5. As for racial profiling, yes I agree it should not happen. It does, if it happens to you and you suffered some tangible damage - lost wages, confinement, etc., then find a lawyer. Actually, I am a lawyer, send me a pm and we'll sue or I'll find you a lawyer who will.

50
I really agree with all the posts on this page. AA isn't about discrimination (otherwise quite frankly, the Arab-American population should be heavily admitted) it's about leveling opportunity. Yes, there are whites who come from disadvantaged socio-economic situations. There is absolutely no denying that. But looking at population as a whole (and history), when you have an entire community with lower income, higher rates of violence and incarceration and alcohol/drug abuse, and people who are able to overcome that, then yes, they should be rewarded.  For the groups that have been historically marginalized, the problems of that marginalization STILL exists to this day. Anyone who thinks otherwise is lying to themselves. I'm not just talking about African Americans, but look at the American Indian (and First Nations) communities. The problems that exist within those communities to this day are a direct result of events which took place over a 100 years ago.

Direct result and 100 years ago does not compute, sorry, or was that just hyperbole?

     At this point in history, the only real (indirect) relation to success and history is how your parents raised and provided for you. If they did a bad job (didn't ensure you received an education and nurturing), you have a serious disadvantage and it's up to you to raise your children so they have a better chance.

     Frankly, if your parents neglected you, odds are you won't succeed (financially/professionally) in American life. If you do succeed, then odds are you neglected your children in the process, unless you succeeded before having them, because you had to work so hard to get there.

     Look at a community's single parent family ratio and you'll see a close correlation to its children's' success rate.

     AA etcetera are waste of time, energy and resources, instead, spend it convincing and training families to raise and nurture their children.

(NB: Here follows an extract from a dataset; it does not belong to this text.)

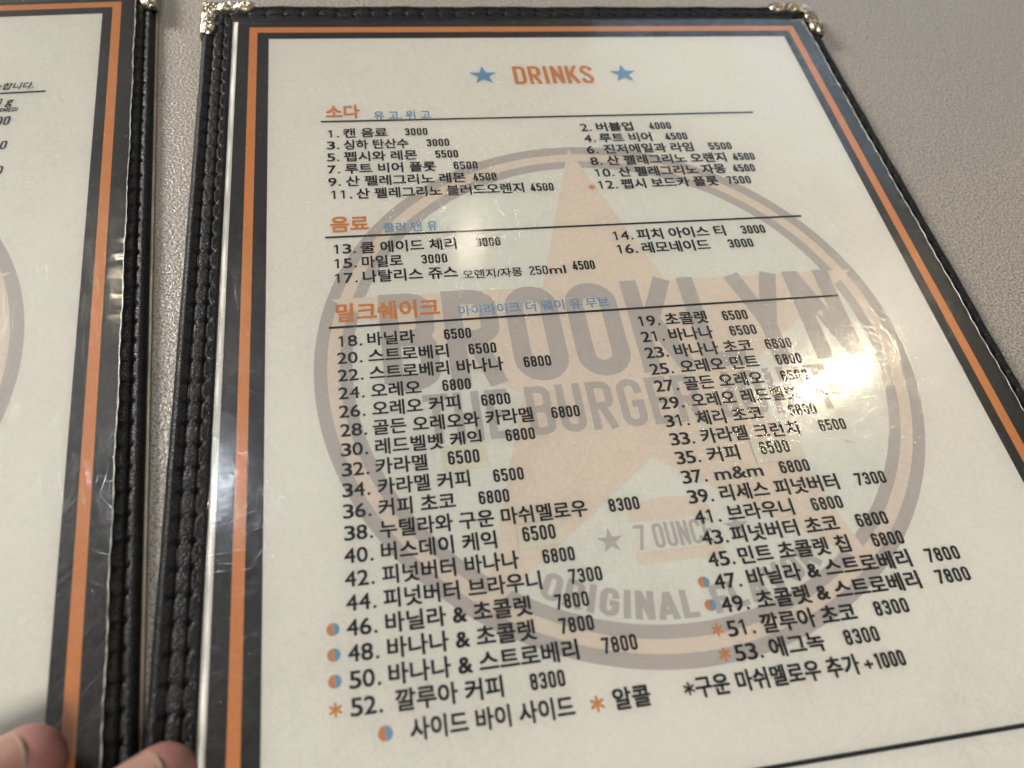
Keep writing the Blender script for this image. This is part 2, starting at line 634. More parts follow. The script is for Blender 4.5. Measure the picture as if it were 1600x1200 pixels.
def number(mb, n, u, vb, m, z, cap=0.0178):
    """a list number such as 27. in upright humanist figures"""
    s_ = str(n)
    adv = 0.0143
    for i, ch in enumerate(s_):
        if ch == '1':
            for k, (pl, cl) in enumerate([([(.0068, 0), (.0068, cap)], False), ([(.0020, cap * .80), (.0042, cap * .86), (.0068, cap * .985)], False)]):
                vs, fs = stroke(pl, cl, .0029 if k == 0 else .0023)
                mb.add([(u + adv * i + q[0], -vb + q[1], z + k * 1e-4) for q in vs], fs, m)
        else:
            x = u + adv * i
            text(mb, ch, x + .0002, x + .0133, vb, cap / 0.682, m, z, bold=.014)
    x = u + adv * len(s_) + .0016
    disc(mb, x + .002, vb - .0016, .0019, m, z, n=14)


def asterisk(mb, u, v, r, m, z, arms=6):
    for k in range(arms // 2):
        a = math.pi * k / (arms // 2) + math.pi / 2
        c, s_ = math.cos(a), math.sin(a)
        vs, fs = stroke([(-r * c, -r * s_), (0, 0), (r * c, r * s_)], False, r * .30)
        mb.add([(u + q[0], -v + q[1], z + k * 1e-4) for q in vs], fs, m)


def half_badge(mb, u, v, r, z):
    disc(mb, u - .0002, v, r, ITEMORANGE, z, math.pi / 2, 3 * math.pi / 2, 20)
    disc(mb, u + .0002, v, r, BLUE, z, -math.pi / 2, math.pi / 2, 20)


# ------------------------------------------------------------------ table top (the setting)
tb = MB()
X0, X1, Y0, Y1 = -6.0, 6.5, -6.0, 5.0
tv = []
for z in (-0.15, 0.0):
    tv += [(X0, Y0, z), (X1, Y0, z), (X1, Y1, z), (X0, Y1, z)]
tb.add(tv, [(3, 2, 1, 0), (4, 5, 6, 7), (0, 1, 5, 4), (1, 2, 6, 5), (2, 3, 7, 6), (3, 0, 4, 7)], TABLE)
table = tb.build('table_top', z0=0.0)
table['kind'] = 'structure'
table['label'] = 'beige speckled laminate table top'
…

     Family on public aid? Well guess what, you get to attend parenting classes which teach you how to budget among other things. Maybe learn to teach children that water is better for them than soda, that they do not need $50 shoes. Maybe parents will learn that they do not need painted nails, a Coach purse or a $5000 car, unless they can also afford health insurance, a mortgage, and time off work to spend with their children.